Cryptocurrency is a form of online currency found through data mining; it is meant as a counterpoint to the U.S dollar.  It has become highly attractive and lucrative thanks to influencers like FaZe Clan, and big celebrities such as Elon Musk. Any business that allows cryptocurrency as a form of payment becomes immediately attractive to customers.

Problem arises with the fact that Bitcoins and other forms of cryptocurrency are extremely volatile in their market value. One moment they can be worth thousands. In another moment, the Bitcoin value can easily plummet to almost zero.

People often get into cryptocurrency trading and the market on the selling point that it is “booming,” depending on how one looks at it. When the aforementioned famous people do what is known as a “pump and dump”, where the influencers hype up the cryptocurrency and then sell it when the value reaches a high threshold, resulting in the value plummeting due to the demand dissipating.

There is also the element of cryptocurrency that makes it attractive to criminals. While records of transactions using this currency exist, they are very much separated from the much more efficient records using other world currencies. Many hackers and those who commit ransomware and cyberattacks like to use cryptocurrencies for payments because they are much harder for the authorities to track.

Does all of this mean regular people should not try to invest in bitcoin or other cryptocurrencies? Not necessarily. While there are many problems and shady aspects of cryptocurrencies that potential onlookers are likely not aware of they should look into, that does not mean the idea of cryptocurrencies are bad at face value.
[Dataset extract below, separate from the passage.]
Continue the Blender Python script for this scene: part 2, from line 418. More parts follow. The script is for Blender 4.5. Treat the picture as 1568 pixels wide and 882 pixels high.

The entire idea of cryptocurrencies is born out of the libertarian idea of putting the power in the hands of the individuals and not government agencies and regulators. The value at times has made it so that people can indeed make a ton of money by investing in it. The Washington Post pointed out in April of this year that the value of the cryptocurrency market was equivalent to around $85 billion.

There are over 8,000 different types of cryptocurrencies as of the time of this article. Because cryptocurrency allows new types to be built on one another, they will only multiply. There will definitely be more as time goes on, all with different values and other aspects that set them apart. Some are “meme-coins” like the very popular Dogecoin, which is a very popular cryptocurrency likely owing to the popular meme it is named after. Even though it is only a digital coin, thus the banks give it no real discernable value, the popularity of it through users has helped make it somewhat of a formidable form of economics.

Cryptocurrencies are an interesting experiment that has its place in the financial system. If people and onlookers want to take part in this experiment, that is fine. But they should be very careful about when they invest and the buzz surrounding the market overall, because what appears as a very attractive prospect at one moment could result in a very large sum of money wasted.

Columns reflect the opinions of the authors and are not necessarily those of the Editorial Board, The Daily Iowan, or other organizations in which the author may be involved.